What is needed: Extract the lines from the start through the line that holds "COL = S.collection", both included, omitting all images.

Source excerpt:
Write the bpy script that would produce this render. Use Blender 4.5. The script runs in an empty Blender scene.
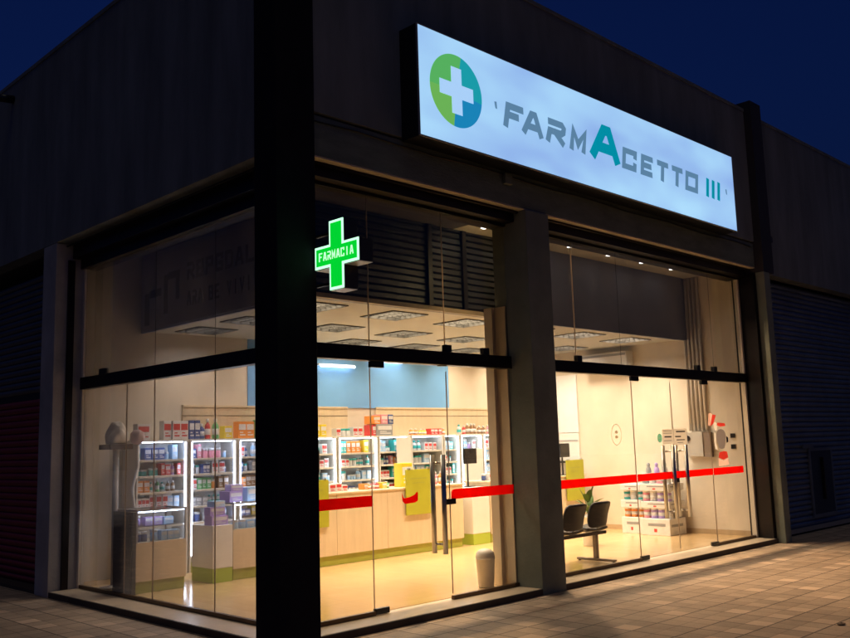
import bpy, bmesh, math, random
from mathutils import Vector, Matrix
random.seed(7)
S = bpy.context.scene
COL = S.collection

# ------------------------------------------------------------------ camera
cam_d = bpy.data.cameras.new('camera')
cam = bpy.data.objects.new('camera', cam_d)
COL.objects.link(cam)
cam_d.sensor_fit = 'HORIZONTAL'
cam_d.sensor_width = 36.0
cam_d.lens = 900.72 / 850.0 * 36.0
cam_d.clip_start = 0.05
cam_d.clip_end = 3000
RM = Matrix(((0.71175611, -0.07637727, -0.69826195),
             (-0.70178959, -0.11965006, -0.70226437),
             (-0.02991005, 0.98987392, -0.13876244)))
cam.matrix_world = Matrix.Translation((-4.36, -6.12, 1.6)) @ RM.to_4x4()
S.camera = cam

# ------------------------------------------------------------------ sky, added street glow, exposure
W = bpy.data.worlds.new('World')
S.world = W
W.use_nodes = True
nt = W.node_tree
nt.nodes.clear()
sky = nt.nodes.new('ShaderNodeTexSky')
sky.sky_type = 'NISHITA'
sky.sun_disc = False
SUN_EL, SUN_ROT = math.radians(-0.8), math.radians(215)
sky.sun_elevation = SUN_EL
sky.sun_rotation = SUN_ROT
sky.ozone_density = 6.0
bgn = nt.nodes.new('ShaderNodeBackground')
bgn.inputs['Strength'].default_value = 0.15
outn = nt.nodes.new('ShaderNodeOutputWorld')
nt.links.new(sky.outputs[0], bgn.inputs[0])
nt.links.new(bgn.outputs[0], outn.inputs[0])

sd = bpy.data.lights.new('street_glow', 'SUN')  # overhead lamp added for unseen street lighting; the sky's own sun is down
sd.energy = 0.105
sd.angle = math.radians(25)
sd.color = (1.0, 0.90, 0.66)
street_glow = bpy.data.objects.new('street_glow', sd)
COL.objects.link(street_glow)
street_glow.rotation_euler = (math.radians(17), 0, math.radians(-40))

S.view_settings.view_transform = 'Standard'
S.view_settings.look = 'None'
S.view_settings.exposure = 0.0
S.view_settings.gamma = 1.0
S.view_settings.use_curve_mapping = False
S.render.engine = 'CYCLES'
S.cycles.max_bounces = 10
S.cycles.transparent_max_bounces = 40
S.cycles.sample_clamp_indirect = 4.0
S.cycles.caustics_reflective = False
S.cycles.caustics_refractive = False
S.render.resolution_x = 1024
S.render.resolution_y = 769

# ------------------------------------------------------------------ materials
MATS = {}
def nodes_of(name):
    m = bpy.data.materials.new(name)
    m.use_nodes = True
    t = m.node_tree
    b = t.nodes['Principled BSDF']
    return m, t, b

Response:
Write the bpy script that would produce this render. Use Blender 4.5. The script runs in an empty Blender scene.
import bpy, bmesh, math, random
from mathutils import Vector, Matrix
random.seed(7)
S = bpy.context.scene
COL = S.collection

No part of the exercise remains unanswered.